Pot Lucks and Dead Ringers

On our visit to Stratford-Upon-Avon, we did more than take pictures of 400 year old houses and walk around in the pouring rain.  We also learned the origin of select Shakespearean idioms that don’t even give us pause today. 

So many of the things we say in everyday language, might seem ridiculous but are actually derived from real situations.  More specifically, when we say something like “Wow, it’s raining cats and dogs!” – most of us don’t expect that cats and dogs will be falling out of the sky when we open the door.  However, the derivation of that saying from hundreds of years ago was based on cats and dogs falling out of the sky, or something seemingly the same. 

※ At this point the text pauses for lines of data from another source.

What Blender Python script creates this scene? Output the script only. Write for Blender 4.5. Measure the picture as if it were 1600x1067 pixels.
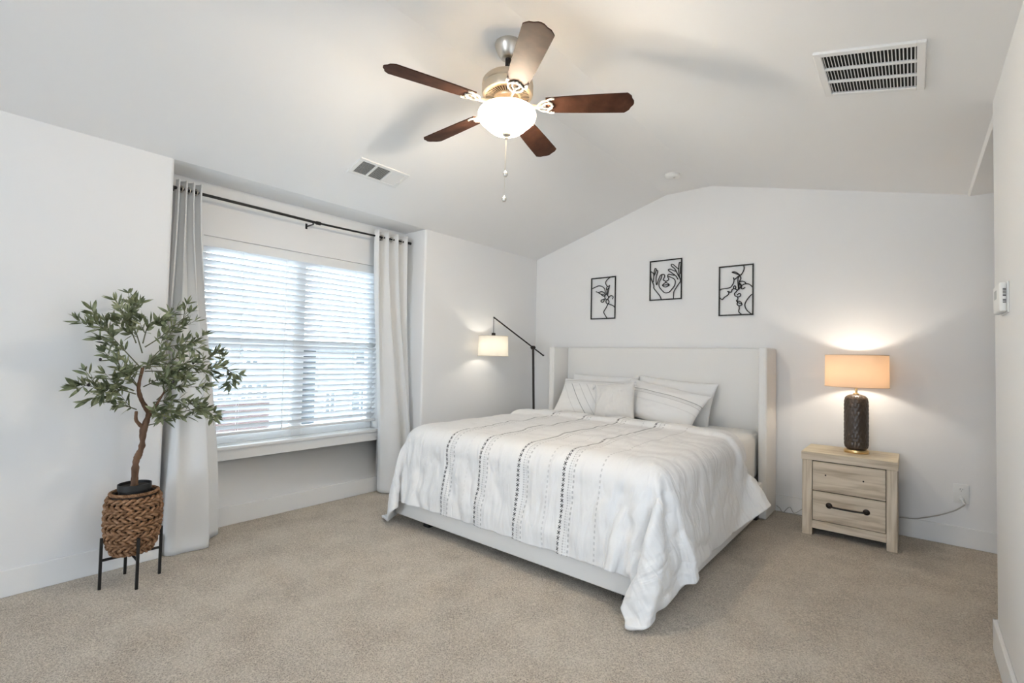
import bpy, bmesh, math, random
from mathutils import Vector, Matrix, noise

for _o in list(bpy.data.objects):
    bpy.data.objects.remove(_o, do_unlink=True)
SC = bpy.context.scene
COL = SC.collection
R = math.radians
PI = math.pi

# ------------------------------------------------------------------ camera
cam_d = bpy.data.cameras.new('camera')
cam = bpy.data.objects.new('camera', cam_d)
COL.objects.link(cam)
cam_d.sensor_width = 36.0
cam_d.lens = 36.0 * 754.549 / 1600.0
cam_d.clip_start = 0.02
cam_d.clip_end = 300
EYE = Vector((0, 0, 1.27))
_yaw, _pit, _rol = R(-39.77426585), R(1.81100844), R(-1.24673212)
_f = Vector((math.sin(_yaw)*math.cos(_pit), math.cos(_yaw)*math.cos(_pit), math.sin(_pit)))
_r = Vector((math.cos(_yaw), -math.sin(_yaw), 0))
_d = _f.cross(_r)
_R = math.cos(_rol)*_r + math.sin(_rol)*_d
_D = -math.sin(_rol)*_r + math.cos(_rol)*_d
cam.matrix_world = Matrix(((_R.x, -_D.x, -_f.x, EYE.x), (_R.y, -_D.y, -_f.y, EYE.y),
                           (_R.z, -_D.z, -_f.z, EYE.z), (0, 0, 0, 1)))
SC.camera = cam

# ------------------------------------------------------------------ light and exposure
SC.view_settings.view_transform = 'Standard'
SC.view_settings.look = 'None'
SC.view_settings.exposure = 1.03
SC.view_settings.gamma = 1.0
SC.view_settings.use_curve_mapping = False
SKY = 6.5                       # overcast daylight
FAN_GLOW = .65
FAN_BULB = 65.0
TABLE_BULB = 2.9
FLOOR_BULB = 1.0
world = bpy.data.worlds.new('overcast_sky')
SC.world = world
world.use_nodes = True
_bg = world.node_tree.nodes['Background']
_bg.inputs[0].default_value = (0.87, 0.985, 1.13, 1)
_bg.inputs[1].default_value = SKY


def portal(name, loc, rot, sx, sy):
    """guides the sampling of the daylight that comes through a window"""
    d = bpy.data.lights.new(name, 'AREA')
    d.shape = 'RECTANGLE'
    d.size, d.size_y = sx, sy
    d.cycles.is_portal = True
    o = bpy.data.objects.new(name, d)
    COL.objects.link(o)
    o.location, o.rotation_euler = loc, rot
    return o


portal('daylight_window', (-4.06, 1.94, 1.32), (0, R(-90), 0), 1.5, 1.48)
portal('rear_fill_portal', (-.775, -5.16, 1.3), (R(90), 0, 0), 1.9, 2.05)  # for the added rear window, unseen source of fill
portal('side_fill_portal', (.43, 1.175, 1.3), (0, R(90), 0), 1.72, 1.68)  # for the added side window, unseen source of fill


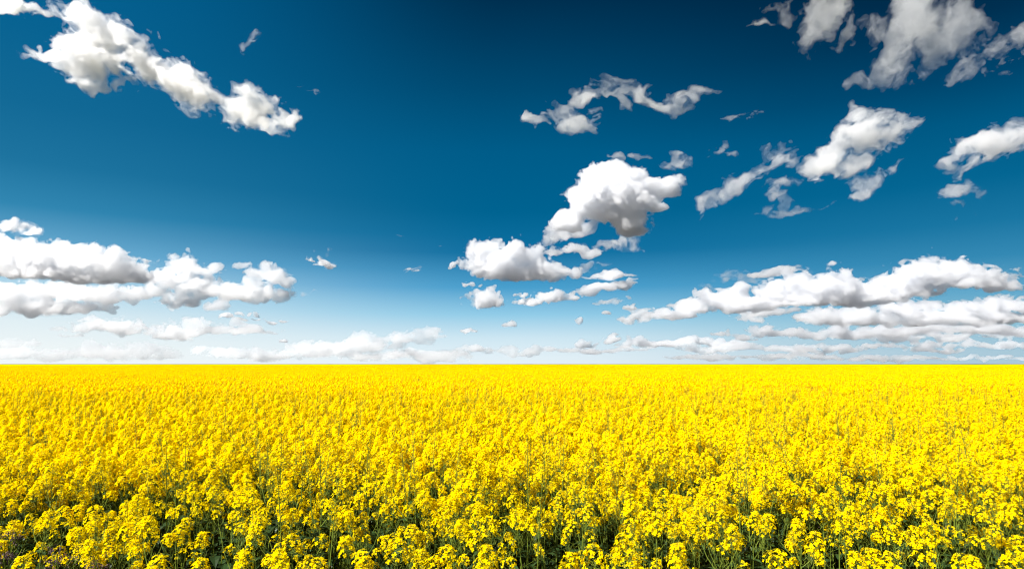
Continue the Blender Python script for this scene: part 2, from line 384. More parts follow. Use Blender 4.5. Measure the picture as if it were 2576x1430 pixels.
# lower right banks
C('smooth lens shaped cloud above the long right bank', [(1952,682,66,8,-7)], 'bank', -7, 75, rough=.5, dens=.2)
C('dim ragged scrap left of the lens shaped cloud', [(1842,695,30,13,-10),(1880,700,20,9)], 'faint', -8, 76)
C('dim little puff above the left end of the long right bank', [(1770,712,16,8)], 'faint', 0, 77)
C('long cumulus bank rising to a big smooth dome at the right',
  [(2365,692,95,32),(2430,700,100,26),(2300,700,60,24),(2235,716,56,18),(2005,720,54,32),(1960,742,58,32),(2080,730,66,36),(2150,736,66,34),(2040,750,110,20),(1835,752,54,26),(1790,760,44,14),(1700,785,50,15),
   (1625,794,38,13),(1588,800,28,9),(1662,789,44,15),(1735,772,50,20),(2210,734,80,26),(2300,728,80,22),(2510,708,44,20),(2545,720,24,14),(1890,762,60,16),(1760,745,20,12)], 'bank', 0, 8, dens=.24, dist=7500, lump=.55, rough=1.0, ab=.05)
C('flat grey cloud piece under the middle of the long bank', [(1915,788,55,12,-8),(1890,802,36,8),(1960,782,40,8,-5)], 'bank', -5, 78, dens=.2)
C('second cloud bank at the lower right with two rounded tops',
  [(2058,796,46,19),(2080,785,26,12),(2150,800,60,17),(2280,782,62,24),(2330,800,80,18),(2440,782,72,20),(2530,770,66,22),(2490,798,100,16),(2210,806,100,11),(2400,806,90,12)], 'bank', 0, 79, dens=.2, lump=.6, rough=1.0, ab=.05, dist=9500)
C('third lower cloud bank at the right, pointed at its left end',
  [(1928,834,40,16),(1872,850,30,9),(1965,842,46,12),(2030,838,56,11),(2120,836,70,12),(2230,832,90,12),(2350,826,90,12),(2460,830,90,11),(2200,848,60,6)], 'bank', 0, 80, dens=.2, lump=.75, ab=.06)
C('pale broken cloud field near the horizon at the right', strip(2190,2600,858,852,10,18,5,16), 'bank', 0, 81, dens=.2)
C('small bright oval cloud left of the third bank', [(1815,837,22,8),(1825,832,12,6)], 'puffy', 0, 82, veil=False)
C('low pale cloud strip on the horizon at the right, left half', strip(1480,2030,888,884,8,24,6,16), 'bank', 0, 83, dens=.22)
C('low pale cloud strip on the horizon at the right, right half', strip(2020,2600,884,882,9,26,7,18), 'bank', 0, 84, dens=.22)
C('lowest thin cloud line above the field at the right', strip(1700,2600,902,902,6,20,8,3), 'bank', 0, 85, dens=.2)

# ------------------------------------------------------------------ materials of the ground and the crop
def mat_simple(name, base, vary=0.12, rough=0.6, trans=0.0, noise_scale=None, noise_col=None, hue=0.0, spec=0.3):
    m = bpy.data.materials.new(name); m.use_nodes = True
    N = NT(m.node_tree)
    out = N.add('ShaderNodeOutputMaterial')
    p = N.add('ShaderNodeBsdfPrincipled')
    p.inputs['Roughness'].default_value = rough
    p.inputs['Specular IOR Level'].default_value = spec
    geo = N.add('ShaderNodeNewGeometry')
    hs = N.add('ShaderNodeHueSaturation')
    rnd = geo.outputs['Random Per Island']
    N.link(N.math('ADD', 1.0 - vary, N.math('MULTIPLY', rnd, 2 * vary)), hs.inputs['Value'])
    if hue:
        r2 = N.math('FRACT', N.math('MULTIPLY', rnd, 17.31))
        N.link(N.math('ADD', 0.5 - hue, N.math('MULTIPLY', r2, 2 * hue)), hs.inputs['Hue'])
    col = (*base, 1)
    if noise_scale:
        tcn = N.add('ShaderNodeTexCoord')
        nz = N.add('ShaderNodeTexNoise'); nz.inputs['Scale'].default_value = noise_scale; nz.inputs['Detail'].default_value = 6
        N.link(tcn.outputs['Object'], nz.inputs['Vector'])
        N.link(N.mix(nz.outputs['Fac'], base, noise_col), hs.inputs['Color'])
    else:
        hs.inputs['Color'].default_value = col
    N.link(hs.outputs[0], p.inputs['Base Color'])
    if trans:
        t = N.add('ShaderNodeBsdfTranslucent'); N.link(hs.outputs[0], t.inputs['Color'])
        mx = N.add('ShaderNodeMixShader'); mx.inputs[0].default_value = trans
        N.link(p.outputs[0], mx.inputs[1]); N.link(t.outputs[0], mx.inputs[2]); N.link(mx.outputs[0], out.inputs['Surface'])
    else:
        N.link(p.outputs[0], out.inputs['Surface'])
    return m

M_PETAL = mat_simple('rape_petal', (0.95, 0.715, 0.001), 0.06, 0.7, 0.48, hue=0.007, spec=0.0)
M_BUD = mat_simple('rape_bud', (0.55, 0.50, 0.02), 0.2, 0.6, 0.15, spec=0.05)
M_STEM = mat_simple('rape_stem', (0.110, 0.148, 0.018), 0.25, 0.6, spec=0.08)
M_LEAF = mat_simple('rape_leaf', (0.018, 0.042, 0.008), 0.45, 0.45, 0.2, 9.0, (0.042, 0.078, 0.024), spec=0.22)
M_POD = mat_simple('rape_pod', (0.125, 0.155, 0.018), 0.2, 0.6, spec=0.08)
M_SOIL = mat_simple('field_soil', (0.018, 0.013, 0.008), 0.0, 0.95, 0, 3.0, (0.036, 0.027, 0.016), spec=0.1)
M_WEED = mat_simple('weed_floret', (0.10, 0.055, 0.070), 0.35, 0.7, 0.15, hue=0.02)
M_WEEDLEAF = mat_simple('weed_leaf', (0.07, 0.10, 0.05), 0.3, 0.5, 0.15)
CROP_MATS = [M_STEM, M_LEAF, M_PETAL, M_BUD, M_POD]
STEM, LEAF, PETAL, BUD, POD = range(5)

class MB:
    def __init__(self): self.v = []; self.f = []; self.m = []
    def quad(self, pts, mi):
        k = len(self.v); self.v += [tuple(p) for p in pts]; self.f.append(tuple(range(k, k + len(pts)))); self.m.append(mi)
    def tube(self, pts, radii, mi, sides=4, cap=False):
        k = len(self.v); n = len(pts)
        for i, (p, r) in enumerate(zip(pts, radii)):
            d = (pts[min(i + 1, n - 1)] - pts[max(i - 1, 0)]).normalized()
            a = d.orthogonal().normalized(); b = d.cross(a)
            for j in range(sides):
                t = 2 * math.pi * j / sides
                self.v.append(tuple(p + a * (r * math.cos(t)) + b * (r * math.sin(t))))
        for i in range(n - 1):
            for j in range(sides):
                j2 = (j + 1) % sides
                self.f.append((k + i * sides + j, k + i * sides + j2, k + (i + 1) * sides + j2, k + (i + 1) * sides + j)); self.m.append(mi)
    def flower(self, c, n, s, rng, lod=0):
        u = n.orthogonal().normalized(); w = n.cross(u)
        a = rng.random() * 6.28
        u, w = u * math.cos(a) + w * math.sin(a), w * math.cos(a) - u * math.sin(a)
        if lod == 0:
            for pu, pw in ((u, w), (w, -u), (-u, -w), (-w, u)):
                l = s * rng.uniform(.85, 1.12); dr = rng.uniform(-.25, .30)
                k = len(self.v)
                wd = s * rng.uniform(.36, .46)
                for q in (c + pu * (.10 * l) - pw * (.07 * l), c + pu * (.10 * l) + pw * (.07 * l),
                          c + pu * (.62 * l) + pw * wd + n * (.14 * l), c + pu * (.62 * l) - pw * wd + n * (.14 * l),
                          c + pu * (1.02 * l) + pw * (wd * .55) + n * (dr * l), c + pu * (1.02 * l) - pw * (wd * .55) + n * (dr * l)):
                    self.v.append(tuple(q))
                self.f += [(k, k + 1, k + 2, k + 3), (k + 3, k + 2, k + 4, k + 5)]; self.m += [PETAL, PETAL]
        else:
            for pu, pw in ((u, w), (w, -u)):
                self.quad([c + pu * s - pw * (.42 * s) + n * (.1 * s), c + pu * s + pw * (.42 * s), c - pu * s + pw * (.42 * s) + n * (.1 * s), c - pu * s - pw * (.42 * s)], PETAL)
    def build(self, name, mats):
        me = bpy.data.meshes.new(name)
        me.from_pydata(self.v, [], self.f)
        used = sorted(set(self.m)); mp = {u: i for i, u in enumerate(used)}
        for u in used: me.materials.append(mats[u])
        me.polygons.foreach_set('material_index', [mp[x] for x in self.m])
        me.update(); return me
    def join(self, o):
        k = len(self.v); self.v += o.v; self.f += [tuple(i + k for i in f) for f in o.f]; self.m += o.m

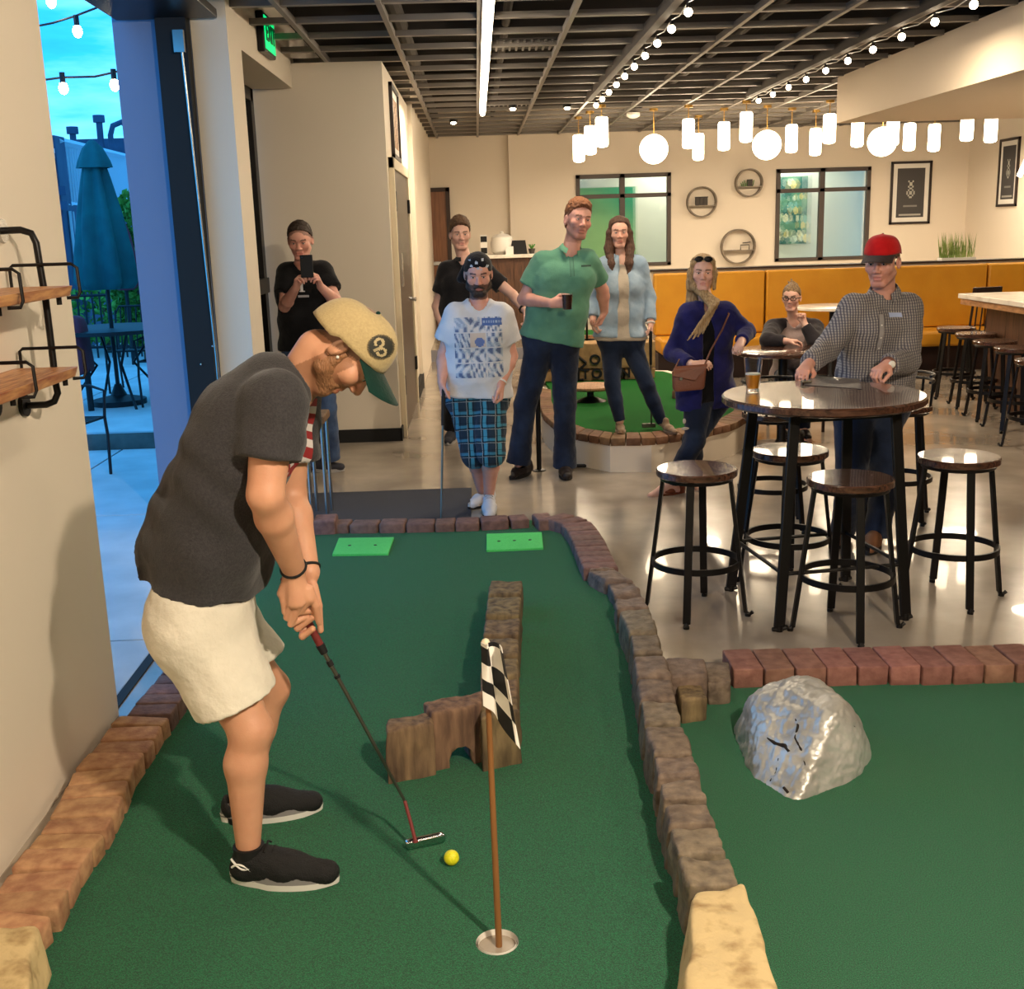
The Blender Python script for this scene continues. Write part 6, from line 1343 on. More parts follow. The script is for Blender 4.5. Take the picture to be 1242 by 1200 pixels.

We thought we’d share those with you.

Saved By The Bell - Back in the good 'ol 1600s, people were prematurely buried.  As graves were reused (I know, crazy stuff happening here), they began to realize people were buried alive by the scratch marks on the underside of the tops of coffins.  To help resolve this "problem" of burying dead people while they were alive, a bell would be placed next to the grave and if the dead (but not really dead) woke up, they could ring the bell and be saved.

Deadringer – Another problem with burying people who aren't dead.  If a person were to see someone in town who they had been to the funeral of the week before, they might say "You look just like ..." and the response would be "Oh, I am [that person].  I was a dead ringer" -  meaning they were buried alive, woke up, rung the bell and were saved by the bell.

Graveyard Shift - The one who kept watch for dead ringers.

Raining cats and dogs -  The roofs back in the 1600s were thatched and sometimes thinly.  Animals would take comfort on the straw, especially in times of inclement weather.  However, if it rained hard enough, the animals would fall through the hatch and it would be raining cats and dogs.

Going through thick and thin - King George I had mistresses, of course, who lived with him and essentially kept his attention and gave him direction on his affairs.  One mistress was overweight and the other was skinny so it was said you would have to go through "Thick and Thin" to get to the king.

Pot luck
Guests would be invited to a house for dinner and would not know what was being served.  They were resigned to having whatever was in the pot - leaving it up to luck.